**Exercise requirements:** Pictures in the data below are not part of the copy; transcribe everything else exactly.

**Available data:**
>>>

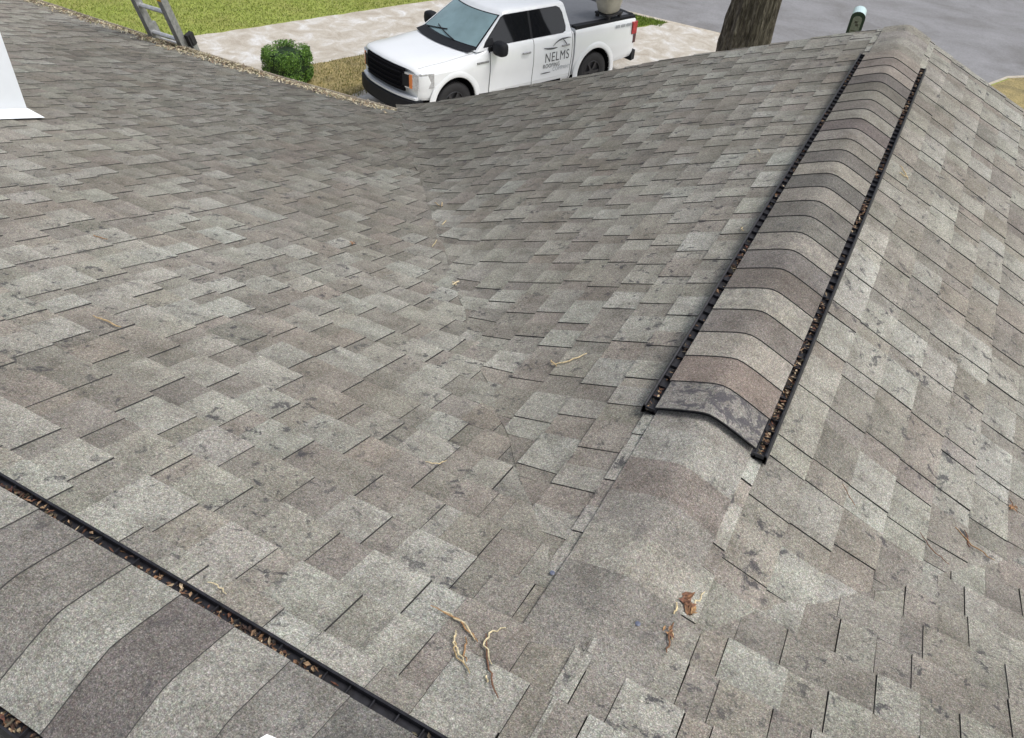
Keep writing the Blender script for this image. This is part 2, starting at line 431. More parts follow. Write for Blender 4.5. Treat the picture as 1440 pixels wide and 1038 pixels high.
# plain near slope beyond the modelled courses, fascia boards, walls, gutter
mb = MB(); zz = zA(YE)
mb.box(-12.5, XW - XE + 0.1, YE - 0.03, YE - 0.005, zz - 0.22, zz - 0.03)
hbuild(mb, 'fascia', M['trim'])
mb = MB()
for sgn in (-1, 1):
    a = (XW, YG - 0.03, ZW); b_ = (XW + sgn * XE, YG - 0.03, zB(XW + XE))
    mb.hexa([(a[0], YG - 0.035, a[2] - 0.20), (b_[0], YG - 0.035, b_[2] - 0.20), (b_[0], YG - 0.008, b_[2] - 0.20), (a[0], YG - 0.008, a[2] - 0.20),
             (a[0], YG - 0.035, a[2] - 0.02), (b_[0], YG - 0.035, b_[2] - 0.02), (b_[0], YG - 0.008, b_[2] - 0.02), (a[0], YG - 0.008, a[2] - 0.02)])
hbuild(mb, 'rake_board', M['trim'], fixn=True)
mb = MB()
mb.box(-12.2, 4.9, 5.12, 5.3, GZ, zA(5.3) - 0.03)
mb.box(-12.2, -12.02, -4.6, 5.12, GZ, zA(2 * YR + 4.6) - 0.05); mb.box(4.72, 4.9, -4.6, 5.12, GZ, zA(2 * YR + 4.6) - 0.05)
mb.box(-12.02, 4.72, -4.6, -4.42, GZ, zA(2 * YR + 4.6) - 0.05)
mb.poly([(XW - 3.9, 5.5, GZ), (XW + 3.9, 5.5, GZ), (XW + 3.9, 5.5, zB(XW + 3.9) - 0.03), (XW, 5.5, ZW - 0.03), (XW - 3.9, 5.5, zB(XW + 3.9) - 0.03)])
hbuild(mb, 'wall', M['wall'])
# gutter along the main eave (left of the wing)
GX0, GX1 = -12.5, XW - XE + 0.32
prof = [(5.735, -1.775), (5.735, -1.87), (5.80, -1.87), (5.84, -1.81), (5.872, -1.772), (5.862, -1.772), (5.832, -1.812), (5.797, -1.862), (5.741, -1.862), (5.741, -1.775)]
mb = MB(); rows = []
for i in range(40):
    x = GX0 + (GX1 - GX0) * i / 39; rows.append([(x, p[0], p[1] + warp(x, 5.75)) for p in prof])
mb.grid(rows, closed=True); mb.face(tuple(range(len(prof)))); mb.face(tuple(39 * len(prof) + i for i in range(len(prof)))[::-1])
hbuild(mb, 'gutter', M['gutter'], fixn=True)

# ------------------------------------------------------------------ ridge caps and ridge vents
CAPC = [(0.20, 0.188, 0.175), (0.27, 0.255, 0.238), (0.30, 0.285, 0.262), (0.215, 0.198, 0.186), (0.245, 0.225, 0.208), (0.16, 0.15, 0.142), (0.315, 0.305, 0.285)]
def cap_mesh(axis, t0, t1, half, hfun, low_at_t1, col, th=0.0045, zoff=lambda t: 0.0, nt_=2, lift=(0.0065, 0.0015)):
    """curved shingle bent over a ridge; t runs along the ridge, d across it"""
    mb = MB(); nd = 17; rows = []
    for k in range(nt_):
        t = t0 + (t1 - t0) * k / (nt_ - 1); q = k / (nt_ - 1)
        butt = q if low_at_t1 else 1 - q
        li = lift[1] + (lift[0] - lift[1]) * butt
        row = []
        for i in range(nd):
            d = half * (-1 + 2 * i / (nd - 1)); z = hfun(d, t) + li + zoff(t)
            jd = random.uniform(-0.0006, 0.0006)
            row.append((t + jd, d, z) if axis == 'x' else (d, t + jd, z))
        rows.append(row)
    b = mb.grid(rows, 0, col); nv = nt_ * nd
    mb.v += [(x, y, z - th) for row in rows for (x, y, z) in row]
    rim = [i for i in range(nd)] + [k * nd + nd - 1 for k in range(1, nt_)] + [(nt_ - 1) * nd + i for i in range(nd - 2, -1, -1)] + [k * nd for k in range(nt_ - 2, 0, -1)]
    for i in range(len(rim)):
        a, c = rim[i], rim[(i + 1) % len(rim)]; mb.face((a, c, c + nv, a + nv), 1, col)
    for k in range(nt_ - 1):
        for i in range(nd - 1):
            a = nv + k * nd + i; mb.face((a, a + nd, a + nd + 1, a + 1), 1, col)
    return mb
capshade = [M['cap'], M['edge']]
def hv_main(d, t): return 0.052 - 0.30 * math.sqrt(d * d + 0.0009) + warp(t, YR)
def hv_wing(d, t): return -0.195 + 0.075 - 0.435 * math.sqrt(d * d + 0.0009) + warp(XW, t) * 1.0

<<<

**Exercise result:**
Keep writing the Blender script for this image. This is part 2, starting at line 431. More parts follow. Write for Blender 4.5. Treat the picture as 1440 pixels wide and 1038 pixels high.
# plain near slope beyond the modelled courses, fascia boards, walls, gutter
mb = MB(); zz = zA(YE)
mb.box(-12.5, XW - XE + 0.1, YE - 0.03, YE - 0.005, zz - 0.22, zz - 0.03)
hbuild(mb, 'fascia', M['trim'])
mb = MB()
for sgn in (-1, 1):
    a = (XW, YG - 0.03, ZW); b_ = (XW + sgn * XE, YG - 0.03, zB(XW + XE))
    mb.hexa([(a[0], YG - 0.035, a[2] - 0.20), (b_[0], YG - 0.035, b_[2] - 0.20), (b_[0], YG - 0.008, b_[2] - 0.20), (a[0], YG - 0.008, a[2] - 0.20),
             (a[0], YG - 0.035, a[2] - 0.02), (b_[0], YG - 0.035, b_[2] - 0.02), (b_[0], YG - 0.008, b_[2] - 0.02), (a[0], YG - 0.008, a[2] - 0.02)])
hbuild(mb, 'rake_board', M['trim'], fixn=True)
mb = MB()
mb.box(-12.2, 4.9, 5.12, 5.3, GZ, zA(5.3) - 0.03)
mb.box(-12.2, -12.02, -4.6, 5.12, GZ, zA(2 * YR + 4.6) - 0.05); mb.box(4.72, 4.9, -4.6, 5.12, GZ, zA(2 * YR + 4.6) - 0.05)
mb.box(-12.02, 4.72, -4.6, -4.42, GZ, zA(2 * YR + 4.6) - 0.05)
mb.poly([(XW - 3.9, 5.5, GZ), (XW + 3.9, 5.5, GZ), (XW + 3.9, 5.5, zB(XW + 3.9) - 0.03), (XW, 5.5, ZW - 0.03), (XW - 3.9, 5.5, zB(XW + 3.9) - 0.03)])
hbuild(mb, 'wall', M['wall'])
# gutter along the main eave (left of the wing)
GX0, GX1 = -12.5, XW - XE + 0.32
prof = [(5.735, -1.775), (5.735, -1.87), (5.80, -1.87), (5.84, -1.81), (5.872, -1.772), (5.862, -1.772), (5.832, -1.812), (5.797, -1.862), (5.741, -1.862), (5.741, -1.775)]
mb = MB(); rows = []
for i in range(40):
    x = GX0 + (GX1 - GX0) * i / 39; rows.append([(x, p[0], p[1] + warp(x, 5.75)) for p in prof])
mb.grid(rows, closed=True); mb.face(tuple(range(len(prof)))); mb.face(tuple(39 * len(prof) + i for i in range(len(prof)))[::-1])
hbuild(mb, 'gutter', M['gutter'], fixn=True)

# ------------------------------------------------------------------ ridge caps and ridge vents
CAPC = [(0.20, 0.188, 0.175), (0.27, 0.255, 0.238), (0.30, 0.285, 0.262), (0.215, 0.198, 0.186), (0.245, 0.225, 0.208), (0.16, 0.15, 0.142), (0.315, 0.305, 0.285)]
def cap_mesh(axis, t0, t1, half, hfun, low_at_t1, col, th=0.0045, zoff=lambda t: 0.0, nt_=2, lift=(0.0065, 0.0015)):
    """curved shingle bent over a ridge; t runs along the ridge, d across it"""
    mb = MB(); nd = 17; rows = []
    for k in range(nt_):
        t = t0 + (t1 - t0) * k / (nt_ - 1); q = k / (nt_ - 1)
        butt = q if low_at_t1 else 1 - q
        li = lift[1] + (lift[0] - lift[1]) * butt
        row = []
        for i in range(nd):
            d = half * (-1 + 2 * i / (nd - 1)); z = hfun(d, t) + li + zoff(t)
            jd = random.uniform(-0.0006, 0.0006)
            row.append((t + jd, d, z) if axis == 'x' else (d, t + jd, z))
        rows.append(row)
    b = mb.grid(rows, 0, col); nv = nt_ * nd
    mb.v += [(x, y, z - th) for row in rows for (x, y, z) in row]
    rim = [i for i in range(nd)] + [k * nd + nd - 1 for k in range(1, nt_)] + [(nt_ - 1) * nd + i for i in range(nd - 2, -1, -1)] + [k * nd for k in range(nt_ - 2, 0, -1)]
    for i in range(len(rim)):
        a, c = rim[i], rim[(i + 1) % len(rim)]; mb.face((a, c, c + nv, a + nv), 1, col)
    for k in range(nt_ - 1):
        for i in range(nd - 1):
            a = nv + k * nd + i; mb.face((a, a + nd, a + nd + 1, a + 1), 1, col)
    return mb
capshade = [M['cap'], M['edge']]
def hv_main(d, t): return 0.052 - 0.30 * math.sqrt(d * d + 0.0009) + warp(t, YR)
def hv_wing(d, t): return -0.195 + 0.075 - 0.435 * math.sqrt(d * d + 0.0009) + warp(XW, t) * 1.0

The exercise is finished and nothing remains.